Israel is committed, he said, to restoring security to the north, where residents have been repeatedly battered by renewed Hezbollah drone and missile attacks for more than a month now.
The premier ended by warning that anyone who “tried to ignore” or “belittle” Israel’s accomplishments was either doing so out of ignorance or for “ulterior motives.”
“Because the truth is simple: As I promised you at the very start of the War of Revival, we have dramatically changed the face of the Middle East in Israel’s favor, and we will continue to do so,” Netanyahu vowed, using the government’s official name for the Gaza war and broader regional conflict sparked the Hamas-led October 7, 2023, invasion of southern Israel.
‘One more such victory, and we are lost’
Across the political aisle, not all were content to let Netanyahu bask in his purported accomplishments, as party leaders and his political rivals accused him of failing to accomplish any of the goals he had set out to reach.
In a scathing critique of the prime minister, Opposition Leader Yair Lapid called the war with Iran a “diplomatic disaster on a scale I do recall ever seeing.”
“Netanyahu led us into a strategic debacle.

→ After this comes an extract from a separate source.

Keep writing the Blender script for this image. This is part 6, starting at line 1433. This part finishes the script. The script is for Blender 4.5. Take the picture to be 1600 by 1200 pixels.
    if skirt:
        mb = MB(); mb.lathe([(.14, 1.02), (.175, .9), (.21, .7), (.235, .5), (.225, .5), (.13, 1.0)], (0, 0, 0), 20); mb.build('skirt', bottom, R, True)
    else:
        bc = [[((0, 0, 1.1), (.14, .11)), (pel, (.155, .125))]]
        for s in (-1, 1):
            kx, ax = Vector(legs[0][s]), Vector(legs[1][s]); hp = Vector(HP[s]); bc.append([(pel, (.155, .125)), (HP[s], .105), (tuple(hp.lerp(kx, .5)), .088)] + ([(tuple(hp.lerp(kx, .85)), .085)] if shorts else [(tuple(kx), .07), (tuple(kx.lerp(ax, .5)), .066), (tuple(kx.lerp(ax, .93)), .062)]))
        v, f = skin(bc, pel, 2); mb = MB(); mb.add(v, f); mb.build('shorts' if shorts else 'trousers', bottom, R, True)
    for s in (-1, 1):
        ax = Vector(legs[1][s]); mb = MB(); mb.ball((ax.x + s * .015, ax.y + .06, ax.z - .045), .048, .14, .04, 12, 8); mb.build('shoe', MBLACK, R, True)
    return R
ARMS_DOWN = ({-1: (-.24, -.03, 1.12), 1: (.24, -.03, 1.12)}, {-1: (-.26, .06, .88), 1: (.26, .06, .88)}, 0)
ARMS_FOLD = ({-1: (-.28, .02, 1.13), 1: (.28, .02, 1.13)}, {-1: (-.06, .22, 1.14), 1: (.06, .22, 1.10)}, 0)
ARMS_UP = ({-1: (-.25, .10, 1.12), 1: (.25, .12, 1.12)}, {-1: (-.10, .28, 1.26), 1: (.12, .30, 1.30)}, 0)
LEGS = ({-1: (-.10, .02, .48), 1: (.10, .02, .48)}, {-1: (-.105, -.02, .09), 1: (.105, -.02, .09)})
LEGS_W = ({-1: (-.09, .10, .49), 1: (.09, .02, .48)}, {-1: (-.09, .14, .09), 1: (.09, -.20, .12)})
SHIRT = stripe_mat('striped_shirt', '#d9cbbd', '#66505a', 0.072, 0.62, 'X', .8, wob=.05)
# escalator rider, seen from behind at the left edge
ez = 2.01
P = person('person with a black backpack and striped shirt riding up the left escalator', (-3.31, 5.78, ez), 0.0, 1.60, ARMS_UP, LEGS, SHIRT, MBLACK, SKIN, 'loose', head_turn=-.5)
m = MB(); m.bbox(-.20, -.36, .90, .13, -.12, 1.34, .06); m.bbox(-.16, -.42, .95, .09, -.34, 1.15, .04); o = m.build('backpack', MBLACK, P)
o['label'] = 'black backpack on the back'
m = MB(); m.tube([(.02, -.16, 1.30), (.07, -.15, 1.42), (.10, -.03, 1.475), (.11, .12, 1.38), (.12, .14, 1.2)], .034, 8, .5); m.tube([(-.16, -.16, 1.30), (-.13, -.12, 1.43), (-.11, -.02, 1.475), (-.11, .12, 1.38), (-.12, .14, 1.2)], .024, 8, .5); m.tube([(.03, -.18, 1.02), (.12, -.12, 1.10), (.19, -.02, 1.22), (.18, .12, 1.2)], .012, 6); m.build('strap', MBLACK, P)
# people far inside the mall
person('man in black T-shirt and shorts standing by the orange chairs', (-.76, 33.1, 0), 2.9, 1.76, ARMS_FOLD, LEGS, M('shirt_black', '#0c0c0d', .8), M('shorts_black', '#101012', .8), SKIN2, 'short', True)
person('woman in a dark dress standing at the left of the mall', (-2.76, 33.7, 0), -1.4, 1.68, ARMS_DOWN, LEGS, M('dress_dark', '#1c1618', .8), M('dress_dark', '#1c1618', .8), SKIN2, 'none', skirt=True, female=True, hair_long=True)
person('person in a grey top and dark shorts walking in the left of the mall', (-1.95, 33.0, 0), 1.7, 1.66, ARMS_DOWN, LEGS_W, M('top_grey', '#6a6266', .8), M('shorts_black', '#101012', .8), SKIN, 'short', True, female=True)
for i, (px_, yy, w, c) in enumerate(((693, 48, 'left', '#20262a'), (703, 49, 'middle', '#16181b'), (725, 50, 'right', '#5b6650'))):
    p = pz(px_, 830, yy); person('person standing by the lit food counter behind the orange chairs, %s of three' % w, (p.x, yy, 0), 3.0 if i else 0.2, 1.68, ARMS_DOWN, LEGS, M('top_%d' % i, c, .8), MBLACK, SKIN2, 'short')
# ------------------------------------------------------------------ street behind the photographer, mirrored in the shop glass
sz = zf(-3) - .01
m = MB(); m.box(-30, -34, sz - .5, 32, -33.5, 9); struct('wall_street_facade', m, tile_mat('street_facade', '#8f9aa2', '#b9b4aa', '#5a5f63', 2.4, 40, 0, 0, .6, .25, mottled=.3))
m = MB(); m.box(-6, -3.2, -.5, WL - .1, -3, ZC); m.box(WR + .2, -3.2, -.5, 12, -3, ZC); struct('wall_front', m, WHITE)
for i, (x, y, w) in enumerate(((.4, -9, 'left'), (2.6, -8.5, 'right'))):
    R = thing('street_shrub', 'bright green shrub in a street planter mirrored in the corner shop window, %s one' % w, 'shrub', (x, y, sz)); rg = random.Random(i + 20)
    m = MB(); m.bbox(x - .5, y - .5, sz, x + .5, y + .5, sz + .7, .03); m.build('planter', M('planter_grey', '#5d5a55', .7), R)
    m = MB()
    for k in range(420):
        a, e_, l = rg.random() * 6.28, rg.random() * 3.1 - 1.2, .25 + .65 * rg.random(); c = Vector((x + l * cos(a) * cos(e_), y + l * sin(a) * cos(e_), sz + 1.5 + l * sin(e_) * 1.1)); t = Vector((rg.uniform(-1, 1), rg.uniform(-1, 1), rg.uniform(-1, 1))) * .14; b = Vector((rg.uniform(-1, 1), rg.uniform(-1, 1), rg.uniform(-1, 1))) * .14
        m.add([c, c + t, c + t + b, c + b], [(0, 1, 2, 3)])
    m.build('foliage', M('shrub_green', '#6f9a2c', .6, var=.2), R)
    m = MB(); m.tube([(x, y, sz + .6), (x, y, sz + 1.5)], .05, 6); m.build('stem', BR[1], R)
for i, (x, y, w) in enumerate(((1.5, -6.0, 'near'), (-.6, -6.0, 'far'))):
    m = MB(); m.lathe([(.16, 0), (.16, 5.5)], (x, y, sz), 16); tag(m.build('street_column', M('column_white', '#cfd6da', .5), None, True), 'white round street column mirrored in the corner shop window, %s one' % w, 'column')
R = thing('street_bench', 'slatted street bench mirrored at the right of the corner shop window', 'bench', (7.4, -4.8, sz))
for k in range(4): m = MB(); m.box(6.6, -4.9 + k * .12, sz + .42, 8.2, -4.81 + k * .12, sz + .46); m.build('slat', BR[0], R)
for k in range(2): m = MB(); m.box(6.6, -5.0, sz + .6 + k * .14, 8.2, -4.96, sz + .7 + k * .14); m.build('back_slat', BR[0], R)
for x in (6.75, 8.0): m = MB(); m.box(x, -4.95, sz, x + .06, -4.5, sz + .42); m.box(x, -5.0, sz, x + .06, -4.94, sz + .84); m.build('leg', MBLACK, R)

Nothing less,” seethed Lapid. “What we saw was a disgraceful combination of arrogance, irresponsibility, lack of planning, negligent staff work, zero handling of the home front, and lies sold to the Americans that damaged the trust between our two countries.”
“Of all the possible outcomes, Netanyahu delivered the worst one: the regime in Iran was not defeated, the nuclear threat was not removed, and the ballistic missiles and Hezbollah’s missiles remain aimed at every home in Israel,” he added, accusing the government of treating Israeli citizens as “cannon fodder” for its war.
“What happened is that Netanyahu went to war under ideal conditions, but with absolutely no idea how to end it. On the battlefield, we won; on the diplomatic front, it is a total defeat,” Lapid charged. “In the words of King Pyrrhus: “One more such victory, and we are lost.”
Netanyahu “has left Israel outside the negotiating room,” fumed Yair Golan, head of the left-wing Democrats party, arguing that the premier had failed to achieve “even “a single one” of Israel’s strategic goals and that the Iranian regime “is coming out of the war stronger strategically than it entered it, with the upper hand.”
Former prime minister Naftali Bennett likewise warned that Netanyahu was leaving Israel vulnerable to a “vengeful Iran,” which will be even more determined to go nuclear.
“The reason why so many people feel disappointed tonight is that the leadership sold us illusions,” he charged. “All their empty promises have exploded in our faces.”